**DIRECTIVE**: Copy only this: the line containing "Continue the Blender", the line containing "for i, (h, cr)", and every line between them, exactly as written.
* start EXERCISE INPUTS *
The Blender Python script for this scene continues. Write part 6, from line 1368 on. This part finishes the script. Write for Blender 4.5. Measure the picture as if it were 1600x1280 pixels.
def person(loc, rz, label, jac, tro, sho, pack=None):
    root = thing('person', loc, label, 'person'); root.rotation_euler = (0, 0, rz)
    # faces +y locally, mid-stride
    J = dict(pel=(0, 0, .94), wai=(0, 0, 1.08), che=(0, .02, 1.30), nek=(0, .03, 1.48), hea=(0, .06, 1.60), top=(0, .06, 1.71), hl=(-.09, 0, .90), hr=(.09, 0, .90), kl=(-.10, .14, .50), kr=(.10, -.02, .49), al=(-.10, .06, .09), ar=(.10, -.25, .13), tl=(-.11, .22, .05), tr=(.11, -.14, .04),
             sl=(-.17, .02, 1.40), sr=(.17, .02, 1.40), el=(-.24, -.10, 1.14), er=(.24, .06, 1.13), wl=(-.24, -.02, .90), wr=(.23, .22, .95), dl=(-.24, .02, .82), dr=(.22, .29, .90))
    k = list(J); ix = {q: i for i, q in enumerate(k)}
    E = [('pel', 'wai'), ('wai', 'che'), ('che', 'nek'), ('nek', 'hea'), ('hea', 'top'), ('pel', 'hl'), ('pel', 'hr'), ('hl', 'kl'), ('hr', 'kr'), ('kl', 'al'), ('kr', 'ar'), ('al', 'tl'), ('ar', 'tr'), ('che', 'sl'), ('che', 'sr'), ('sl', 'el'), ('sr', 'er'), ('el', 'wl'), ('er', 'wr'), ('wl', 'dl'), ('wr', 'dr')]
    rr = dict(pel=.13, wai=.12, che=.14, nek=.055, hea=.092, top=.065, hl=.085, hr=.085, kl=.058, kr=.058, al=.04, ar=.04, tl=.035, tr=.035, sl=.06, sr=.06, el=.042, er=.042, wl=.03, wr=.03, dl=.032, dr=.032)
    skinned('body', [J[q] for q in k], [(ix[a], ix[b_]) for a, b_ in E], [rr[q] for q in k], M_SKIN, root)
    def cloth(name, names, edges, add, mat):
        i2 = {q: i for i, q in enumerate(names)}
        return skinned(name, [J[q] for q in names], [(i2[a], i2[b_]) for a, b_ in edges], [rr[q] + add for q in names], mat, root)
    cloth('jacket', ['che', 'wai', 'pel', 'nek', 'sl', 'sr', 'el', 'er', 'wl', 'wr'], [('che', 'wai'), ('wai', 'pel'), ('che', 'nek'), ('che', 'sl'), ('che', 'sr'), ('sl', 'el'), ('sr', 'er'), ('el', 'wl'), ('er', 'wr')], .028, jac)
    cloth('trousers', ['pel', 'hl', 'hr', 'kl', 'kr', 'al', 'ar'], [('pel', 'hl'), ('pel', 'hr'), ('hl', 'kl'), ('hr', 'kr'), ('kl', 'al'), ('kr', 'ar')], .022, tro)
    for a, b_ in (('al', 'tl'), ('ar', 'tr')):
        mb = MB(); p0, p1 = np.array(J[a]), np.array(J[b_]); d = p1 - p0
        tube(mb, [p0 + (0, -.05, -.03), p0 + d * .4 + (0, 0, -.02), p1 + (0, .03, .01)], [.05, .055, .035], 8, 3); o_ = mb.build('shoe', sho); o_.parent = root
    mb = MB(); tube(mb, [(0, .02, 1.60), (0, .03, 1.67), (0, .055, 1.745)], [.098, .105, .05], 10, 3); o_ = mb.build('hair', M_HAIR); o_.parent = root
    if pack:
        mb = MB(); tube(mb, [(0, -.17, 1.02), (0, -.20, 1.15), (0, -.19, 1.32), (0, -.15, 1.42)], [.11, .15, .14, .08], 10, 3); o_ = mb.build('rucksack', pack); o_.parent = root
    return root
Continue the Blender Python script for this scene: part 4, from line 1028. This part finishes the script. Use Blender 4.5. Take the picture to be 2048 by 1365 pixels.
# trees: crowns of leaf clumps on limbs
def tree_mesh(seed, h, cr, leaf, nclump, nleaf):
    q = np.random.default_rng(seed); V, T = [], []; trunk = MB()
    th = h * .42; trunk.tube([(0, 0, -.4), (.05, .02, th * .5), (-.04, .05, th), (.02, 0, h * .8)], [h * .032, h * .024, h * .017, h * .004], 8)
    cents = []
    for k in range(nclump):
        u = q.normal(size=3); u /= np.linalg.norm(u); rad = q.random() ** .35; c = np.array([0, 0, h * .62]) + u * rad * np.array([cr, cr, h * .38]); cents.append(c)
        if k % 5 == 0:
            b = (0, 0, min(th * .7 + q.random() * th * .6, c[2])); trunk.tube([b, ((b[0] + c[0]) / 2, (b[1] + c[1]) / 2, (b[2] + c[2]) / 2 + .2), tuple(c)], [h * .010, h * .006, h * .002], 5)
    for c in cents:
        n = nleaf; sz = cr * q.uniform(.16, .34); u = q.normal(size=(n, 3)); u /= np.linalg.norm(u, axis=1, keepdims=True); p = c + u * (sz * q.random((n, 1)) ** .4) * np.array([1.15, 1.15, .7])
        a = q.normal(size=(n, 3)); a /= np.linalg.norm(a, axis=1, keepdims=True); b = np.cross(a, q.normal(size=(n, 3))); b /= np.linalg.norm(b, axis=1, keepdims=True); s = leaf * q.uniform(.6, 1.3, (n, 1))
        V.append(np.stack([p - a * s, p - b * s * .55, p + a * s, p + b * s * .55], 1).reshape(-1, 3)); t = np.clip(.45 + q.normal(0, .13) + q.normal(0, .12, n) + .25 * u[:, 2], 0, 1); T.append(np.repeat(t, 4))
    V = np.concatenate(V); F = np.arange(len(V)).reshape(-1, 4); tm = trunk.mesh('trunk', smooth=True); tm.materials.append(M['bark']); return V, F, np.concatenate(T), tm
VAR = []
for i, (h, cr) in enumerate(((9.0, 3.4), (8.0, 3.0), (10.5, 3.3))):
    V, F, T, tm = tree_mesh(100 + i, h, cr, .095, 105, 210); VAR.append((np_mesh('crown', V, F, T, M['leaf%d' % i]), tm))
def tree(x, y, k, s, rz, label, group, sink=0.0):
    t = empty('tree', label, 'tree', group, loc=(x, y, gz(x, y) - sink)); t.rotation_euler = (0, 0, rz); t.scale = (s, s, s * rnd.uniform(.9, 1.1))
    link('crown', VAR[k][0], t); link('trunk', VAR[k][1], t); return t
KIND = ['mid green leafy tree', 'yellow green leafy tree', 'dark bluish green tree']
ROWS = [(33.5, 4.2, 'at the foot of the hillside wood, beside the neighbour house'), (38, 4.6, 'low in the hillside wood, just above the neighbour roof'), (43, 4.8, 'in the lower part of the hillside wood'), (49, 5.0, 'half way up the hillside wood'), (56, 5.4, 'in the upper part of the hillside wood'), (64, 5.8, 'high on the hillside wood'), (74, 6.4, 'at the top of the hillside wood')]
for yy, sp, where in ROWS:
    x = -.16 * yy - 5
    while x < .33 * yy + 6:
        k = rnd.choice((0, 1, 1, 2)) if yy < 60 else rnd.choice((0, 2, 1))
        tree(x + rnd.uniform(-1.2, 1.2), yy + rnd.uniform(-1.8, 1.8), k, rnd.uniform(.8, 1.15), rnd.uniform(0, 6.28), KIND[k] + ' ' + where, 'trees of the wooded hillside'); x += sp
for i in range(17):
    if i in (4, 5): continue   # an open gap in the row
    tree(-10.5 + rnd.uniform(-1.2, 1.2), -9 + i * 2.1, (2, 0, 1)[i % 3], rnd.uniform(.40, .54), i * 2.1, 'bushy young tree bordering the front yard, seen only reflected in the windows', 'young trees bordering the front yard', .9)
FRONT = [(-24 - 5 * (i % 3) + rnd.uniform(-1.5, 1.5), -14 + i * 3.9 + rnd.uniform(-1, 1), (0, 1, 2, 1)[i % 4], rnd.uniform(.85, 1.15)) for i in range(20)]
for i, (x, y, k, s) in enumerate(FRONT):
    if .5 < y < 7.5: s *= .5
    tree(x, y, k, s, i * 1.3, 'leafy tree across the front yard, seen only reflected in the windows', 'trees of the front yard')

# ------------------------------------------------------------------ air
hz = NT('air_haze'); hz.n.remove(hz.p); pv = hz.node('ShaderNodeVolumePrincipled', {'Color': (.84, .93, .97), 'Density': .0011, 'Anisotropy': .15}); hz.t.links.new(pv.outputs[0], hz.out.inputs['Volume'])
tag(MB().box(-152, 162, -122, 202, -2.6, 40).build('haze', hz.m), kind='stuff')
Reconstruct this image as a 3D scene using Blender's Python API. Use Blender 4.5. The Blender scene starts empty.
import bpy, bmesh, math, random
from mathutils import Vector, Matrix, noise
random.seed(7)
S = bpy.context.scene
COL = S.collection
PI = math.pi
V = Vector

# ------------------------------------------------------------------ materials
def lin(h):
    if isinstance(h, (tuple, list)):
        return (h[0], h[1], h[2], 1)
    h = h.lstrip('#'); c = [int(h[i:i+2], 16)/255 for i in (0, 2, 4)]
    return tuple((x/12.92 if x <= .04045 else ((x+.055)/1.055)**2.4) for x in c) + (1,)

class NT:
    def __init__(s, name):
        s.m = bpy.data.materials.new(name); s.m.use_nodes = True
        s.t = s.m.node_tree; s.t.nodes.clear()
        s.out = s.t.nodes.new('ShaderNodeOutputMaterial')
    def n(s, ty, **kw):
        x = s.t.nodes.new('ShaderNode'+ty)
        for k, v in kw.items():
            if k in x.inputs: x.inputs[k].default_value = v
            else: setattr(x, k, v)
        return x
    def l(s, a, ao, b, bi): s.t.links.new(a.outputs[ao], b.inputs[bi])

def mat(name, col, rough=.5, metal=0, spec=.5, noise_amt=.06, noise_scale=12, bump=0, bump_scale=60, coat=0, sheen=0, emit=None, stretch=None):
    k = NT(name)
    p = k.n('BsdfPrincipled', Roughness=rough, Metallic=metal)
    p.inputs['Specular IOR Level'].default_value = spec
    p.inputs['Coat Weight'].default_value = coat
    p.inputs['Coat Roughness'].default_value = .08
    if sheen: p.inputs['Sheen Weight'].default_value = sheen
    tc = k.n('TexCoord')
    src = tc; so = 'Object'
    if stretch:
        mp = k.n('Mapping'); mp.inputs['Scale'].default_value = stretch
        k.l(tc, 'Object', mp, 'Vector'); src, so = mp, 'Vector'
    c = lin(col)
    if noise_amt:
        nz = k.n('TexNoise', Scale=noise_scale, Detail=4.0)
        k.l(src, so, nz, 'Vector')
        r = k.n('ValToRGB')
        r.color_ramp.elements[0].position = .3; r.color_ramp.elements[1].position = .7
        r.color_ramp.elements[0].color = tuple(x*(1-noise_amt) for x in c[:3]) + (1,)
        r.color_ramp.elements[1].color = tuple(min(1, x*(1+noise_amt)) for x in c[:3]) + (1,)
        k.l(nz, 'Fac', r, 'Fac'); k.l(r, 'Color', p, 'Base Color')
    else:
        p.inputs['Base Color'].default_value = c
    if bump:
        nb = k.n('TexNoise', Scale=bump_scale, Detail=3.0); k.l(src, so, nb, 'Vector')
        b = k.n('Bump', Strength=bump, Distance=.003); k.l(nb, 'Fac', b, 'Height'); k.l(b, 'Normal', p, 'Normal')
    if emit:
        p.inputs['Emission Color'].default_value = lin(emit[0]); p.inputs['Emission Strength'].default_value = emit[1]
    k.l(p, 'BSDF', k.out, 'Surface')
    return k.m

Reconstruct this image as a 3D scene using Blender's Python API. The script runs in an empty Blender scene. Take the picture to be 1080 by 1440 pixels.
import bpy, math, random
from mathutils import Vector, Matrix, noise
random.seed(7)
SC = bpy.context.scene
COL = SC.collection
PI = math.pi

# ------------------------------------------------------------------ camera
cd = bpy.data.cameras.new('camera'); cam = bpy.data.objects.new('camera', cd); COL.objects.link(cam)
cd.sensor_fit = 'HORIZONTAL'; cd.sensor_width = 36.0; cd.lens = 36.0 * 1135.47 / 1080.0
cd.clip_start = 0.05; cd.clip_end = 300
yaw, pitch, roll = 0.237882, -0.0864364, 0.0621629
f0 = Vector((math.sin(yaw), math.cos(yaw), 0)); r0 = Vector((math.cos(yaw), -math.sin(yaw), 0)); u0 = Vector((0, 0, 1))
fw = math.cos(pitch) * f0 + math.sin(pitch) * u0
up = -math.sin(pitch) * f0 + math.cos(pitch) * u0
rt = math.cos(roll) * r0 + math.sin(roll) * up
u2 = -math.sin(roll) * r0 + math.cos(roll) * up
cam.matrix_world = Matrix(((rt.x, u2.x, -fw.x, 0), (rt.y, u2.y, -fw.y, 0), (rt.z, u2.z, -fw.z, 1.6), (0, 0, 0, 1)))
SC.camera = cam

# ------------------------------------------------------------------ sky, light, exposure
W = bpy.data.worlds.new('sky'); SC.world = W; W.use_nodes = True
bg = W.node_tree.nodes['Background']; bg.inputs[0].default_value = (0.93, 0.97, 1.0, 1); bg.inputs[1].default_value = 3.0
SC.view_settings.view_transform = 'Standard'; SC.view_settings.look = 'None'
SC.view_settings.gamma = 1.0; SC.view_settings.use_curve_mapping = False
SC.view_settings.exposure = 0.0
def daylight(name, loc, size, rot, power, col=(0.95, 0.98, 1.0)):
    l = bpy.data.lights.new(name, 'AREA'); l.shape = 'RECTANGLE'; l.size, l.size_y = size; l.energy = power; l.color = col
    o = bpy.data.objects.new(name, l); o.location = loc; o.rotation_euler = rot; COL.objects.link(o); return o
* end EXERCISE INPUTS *
**THE RESULT**:
Continue the Blender Python script for this scene: part 4, from line 1028. This part finishes the script. Use Blender 4.5. Take the picture to be 2048 by 1365 pixels.
# trees: crowns of leaf clumps on limbs
def tree_mesh(seed, h, cr, leaf, nclump, nleaf):
    q = np.random.default_rng(seed); V, T = [], []; trunk = MB()
    th = h * .42; trunk.tube([(0, 0, -.4), (.05, .02, th * .5), (-.04, .05, th), (.02, 0, h * .8)], [h * .032, h * .024, h * .017, h * .004], 8)
    cents = []
    for k in range(nclump):
        u = q.normal(size=3); u /= np.linalg.norm(u); rad = q.random() ** .35; c = np.array([0, 0, h * .62]) + u * rad * np.array([cr, cr, h * .38]); cents.append(c)
        if k % 5 == 0:
            b = (0, 0, min(th * .7 + q.random() * th * .6, c[2])); trunk.tube([b, ((b[0] + c[0]) / 2, (b[1] + c[1]) / 2, (b[2] + c[2]) / 2 + .2), tuple(c)], [h * .010, h * .006, h * .002], 5)
    for c in cents:
        n = nleaf; sz = cr * q.uniform(.16, .34); u = q.normal(size=(n, 3)); u /= np.linalg.norm(u, axis=1, keepdims=True); p = c + u * (sz * q.random((n, 1)) ** .4) * np.array([1.15, 1.15, .7])
        a = q.normal(size=(n, 3)); a /= np.linalg.norm(a, axis=1, keepdims=True); b = np.cross(a, q.normal(size=(n, 3))); b /= np.linalg.norm(b, axis=1, keepdims=True); s = leaf * q.uniform(.6, 1.3, (n, 1))
        V.append(np.stack([p - a * s, p - b * s * .55, p + a * s, p + b * s * .55], 1).reshape(-1, 3)); t = np.clip(.45 + q.normal(0, .13) + q.normal(0, .12, n) + .25 * u[:, 2], 0, 1); T.append(np.repeat(t, 4))
    V = np.concatenate(V); F = np.arange(len(V)).reshape(-1, 4); tm = trunk.mesh('trunk', smooth=True); tm.materials.append(M['bark']); return V, F, np.concatenate(T), tm
VAR = []
for i, (h, cr) in enumerate(((9.0, 3.4), (8.0, 3.0), (10.5, 3.3))):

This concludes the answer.